> [WHAT IS REQUIRED] Copy the data word for word, keeping every line.

> [SUPPLIED INFORMATION]
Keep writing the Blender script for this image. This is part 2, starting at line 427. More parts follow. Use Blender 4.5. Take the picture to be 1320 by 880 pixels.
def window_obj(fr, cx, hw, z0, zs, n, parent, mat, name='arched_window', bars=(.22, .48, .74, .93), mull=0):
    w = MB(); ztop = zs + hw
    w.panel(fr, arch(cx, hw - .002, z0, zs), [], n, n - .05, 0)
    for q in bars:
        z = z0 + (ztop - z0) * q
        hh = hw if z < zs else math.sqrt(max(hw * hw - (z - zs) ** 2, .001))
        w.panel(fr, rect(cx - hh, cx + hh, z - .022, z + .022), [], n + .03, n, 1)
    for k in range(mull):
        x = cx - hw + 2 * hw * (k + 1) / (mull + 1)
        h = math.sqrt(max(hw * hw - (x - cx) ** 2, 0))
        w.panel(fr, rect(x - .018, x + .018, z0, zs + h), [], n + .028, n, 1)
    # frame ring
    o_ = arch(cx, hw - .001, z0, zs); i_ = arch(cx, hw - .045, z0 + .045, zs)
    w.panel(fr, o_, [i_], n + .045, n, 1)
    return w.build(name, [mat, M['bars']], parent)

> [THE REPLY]
Keep writing the Blender script for this image. This is part 2, starting at line 427. More parts follow. Use Blender 4.5. Take the picture to be 1320 by 880 pixels.
def window_obj(fr, cx, hw, z0, zs, n, parent, mat, name='arched_window', bars=(.22, .48, .74, .93), mull=0):
    w = MB(); ztop = zs + hw
    w.panel(fr, arch(cx, hw - .002, z0, zs), [], n, n - .05, 0)
    for q in bars:
        z = z0 + (ztop - z0) * q
        hh = hw if z < zs else math.sqrt(max(hw * hw - (z - zs) ** 2, .001))
        w.panel(fr, rect(cx - hh, cx + hh, z - .022, z + .022), [], n + .03, n, 1)
    for k in range(mull):
        x = cx - hw + 2 * hw * (k + 1) / (mull + 1)
        h = math.sqrt(max(hw * hw - (x - cx) ** 2, 0))
        w.panel(fr, rect(x - .018, x + .018, z0, zs + h), [], n + .028, n, 1)
    # frame ring
    o_ = arch(cx, hw - .001, z0, zs); i_ = arch(cx, hw - .045, z0 + .045, zs)
    w.panel(fr, o_, [i_], n + .045, n, 1)
    return w.build(name, [mat, M['bars']], parent)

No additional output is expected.